- Dataset extract

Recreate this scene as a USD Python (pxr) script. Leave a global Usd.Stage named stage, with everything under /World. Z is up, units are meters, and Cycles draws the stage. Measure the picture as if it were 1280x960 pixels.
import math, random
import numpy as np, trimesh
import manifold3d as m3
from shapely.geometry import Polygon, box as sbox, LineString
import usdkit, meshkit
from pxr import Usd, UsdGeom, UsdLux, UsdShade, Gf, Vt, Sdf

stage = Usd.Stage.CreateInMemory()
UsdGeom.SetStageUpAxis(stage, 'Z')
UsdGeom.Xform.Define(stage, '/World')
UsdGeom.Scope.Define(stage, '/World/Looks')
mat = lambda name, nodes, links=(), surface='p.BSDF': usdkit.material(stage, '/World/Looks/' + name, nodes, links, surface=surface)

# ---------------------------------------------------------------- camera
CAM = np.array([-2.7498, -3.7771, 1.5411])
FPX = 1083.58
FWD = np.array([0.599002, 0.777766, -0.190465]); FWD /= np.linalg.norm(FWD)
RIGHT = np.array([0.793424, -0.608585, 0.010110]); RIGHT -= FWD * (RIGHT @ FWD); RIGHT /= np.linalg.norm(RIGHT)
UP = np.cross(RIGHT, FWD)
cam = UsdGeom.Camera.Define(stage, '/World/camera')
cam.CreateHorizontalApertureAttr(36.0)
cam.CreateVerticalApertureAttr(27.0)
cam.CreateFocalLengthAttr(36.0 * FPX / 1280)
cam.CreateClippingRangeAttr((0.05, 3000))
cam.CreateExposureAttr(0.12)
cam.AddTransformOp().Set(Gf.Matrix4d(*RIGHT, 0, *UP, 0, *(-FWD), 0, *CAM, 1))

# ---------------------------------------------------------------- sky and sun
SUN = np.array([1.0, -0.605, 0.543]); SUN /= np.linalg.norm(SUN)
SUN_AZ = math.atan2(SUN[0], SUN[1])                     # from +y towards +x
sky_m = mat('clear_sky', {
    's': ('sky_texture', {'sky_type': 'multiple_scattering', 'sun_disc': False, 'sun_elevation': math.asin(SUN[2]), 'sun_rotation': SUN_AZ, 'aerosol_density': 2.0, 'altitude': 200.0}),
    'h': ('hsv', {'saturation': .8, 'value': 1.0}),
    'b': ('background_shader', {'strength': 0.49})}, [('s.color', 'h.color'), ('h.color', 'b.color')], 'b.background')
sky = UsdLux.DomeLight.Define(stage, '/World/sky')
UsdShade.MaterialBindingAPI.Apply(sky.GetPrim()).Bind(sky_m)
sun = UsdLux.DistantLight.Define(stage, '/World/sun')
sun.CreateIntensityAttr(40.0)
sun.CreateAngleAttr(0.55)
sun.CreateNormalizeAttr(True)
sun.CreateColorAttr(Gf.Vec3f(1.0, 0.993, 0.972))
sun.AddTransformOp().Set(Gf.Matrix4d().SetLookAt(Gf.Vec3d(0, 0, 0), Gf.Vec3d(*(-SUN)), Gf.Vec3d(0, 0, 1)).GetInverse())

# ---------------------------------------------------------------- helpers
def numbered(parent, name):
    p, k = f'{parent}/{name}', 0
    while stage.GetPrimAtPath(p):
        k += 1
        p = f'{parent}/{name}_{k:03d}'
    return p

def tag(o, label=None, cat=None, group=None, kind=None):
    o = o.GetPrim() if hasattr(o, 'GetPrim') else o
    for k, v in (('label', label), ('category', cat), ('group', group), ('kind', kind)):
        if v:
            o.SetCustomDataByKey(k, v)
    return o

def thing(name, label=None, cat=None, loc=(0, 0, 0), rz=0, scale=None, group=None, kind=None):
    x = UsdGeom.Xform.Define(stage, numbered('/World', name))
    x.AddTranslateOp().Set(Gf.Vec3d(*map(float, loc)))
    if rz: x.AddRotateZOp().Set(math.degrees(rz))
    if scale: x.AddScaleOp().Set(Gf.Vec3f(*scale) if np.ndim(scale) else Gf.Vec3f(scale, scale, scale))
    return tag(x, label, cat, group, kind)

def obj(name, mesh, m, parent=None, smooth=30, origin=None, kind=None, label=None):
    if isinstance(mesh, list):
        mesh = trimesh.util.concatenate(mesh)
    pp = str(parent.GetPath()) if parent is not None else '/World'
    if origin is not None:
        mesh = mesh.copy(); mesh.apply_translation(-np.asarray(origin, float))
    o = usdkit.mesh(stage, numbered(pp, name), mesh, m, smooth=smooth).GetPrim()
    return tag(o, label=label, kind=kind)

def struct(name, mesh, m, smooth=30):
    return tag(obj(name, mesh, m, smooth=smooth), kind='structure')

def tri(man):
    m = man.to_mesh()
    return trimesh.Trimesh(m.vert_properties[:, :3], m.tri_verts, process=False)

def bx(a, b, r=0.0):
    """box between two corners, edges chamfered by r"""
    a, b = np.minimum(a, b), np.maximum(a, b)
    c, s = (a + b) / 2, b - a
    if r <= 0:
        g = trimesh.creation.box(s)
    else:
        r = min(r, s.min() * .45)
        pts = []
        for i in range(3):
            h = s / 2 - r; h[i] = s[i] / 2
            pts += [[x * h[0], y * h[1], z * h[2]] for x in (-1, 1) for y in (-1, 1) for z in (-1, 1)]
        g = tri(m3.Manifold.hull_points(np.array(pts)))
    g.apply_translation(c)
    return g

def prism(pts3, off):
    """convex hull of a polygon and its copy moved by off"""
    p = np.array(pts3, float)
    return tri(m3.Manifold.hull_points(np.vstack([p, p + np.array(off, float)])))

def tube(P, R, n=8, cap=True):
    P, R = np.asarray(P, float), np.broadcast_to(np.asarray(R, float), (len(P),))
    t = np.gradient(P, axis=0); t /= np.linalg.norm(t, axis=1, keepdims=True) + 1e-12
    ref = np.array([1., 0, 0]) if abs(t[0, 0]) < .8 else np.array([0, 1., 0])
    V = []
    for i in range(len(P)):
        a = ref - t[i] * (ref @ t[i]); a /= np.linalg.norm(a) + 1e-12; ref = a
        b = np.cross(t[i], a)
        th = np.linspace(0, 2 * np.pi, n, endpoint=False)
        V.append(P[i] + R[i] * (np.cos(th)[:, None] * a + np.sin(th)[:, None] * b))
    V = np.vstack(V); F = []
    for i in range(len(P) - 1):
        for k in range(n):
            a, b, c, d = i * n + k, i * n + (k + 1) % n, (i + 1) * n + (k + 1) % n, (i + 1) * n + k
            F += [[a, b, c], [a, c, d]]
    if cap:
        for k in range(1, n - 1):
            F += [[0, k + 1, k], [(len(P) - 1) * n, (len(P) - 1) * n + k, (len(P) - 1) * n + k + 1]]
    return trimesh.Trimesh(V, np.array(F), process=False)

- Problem
Each line from the start of the listing above through the line containing "from pxr import" should be copied exactly, please, with no other lines added.

- Written solution
Recreate this scene as a USD Python (pxr) script. Leave a global Usd.Stage named stage, with everything under /World. Z is up, units are meters, and Cycles draws the stage. Measure the picture as if it were 1280x960 pixels.
import math, random
import numpy as np, trimesh
import manifold3d as m3
from shapely.geometry import Polygon, box as sbox, LineString
import usdkit, meshkit
from pxr import Usd, UsdGeom, UsdLux, UsdShade, Gf, Vt, Sdf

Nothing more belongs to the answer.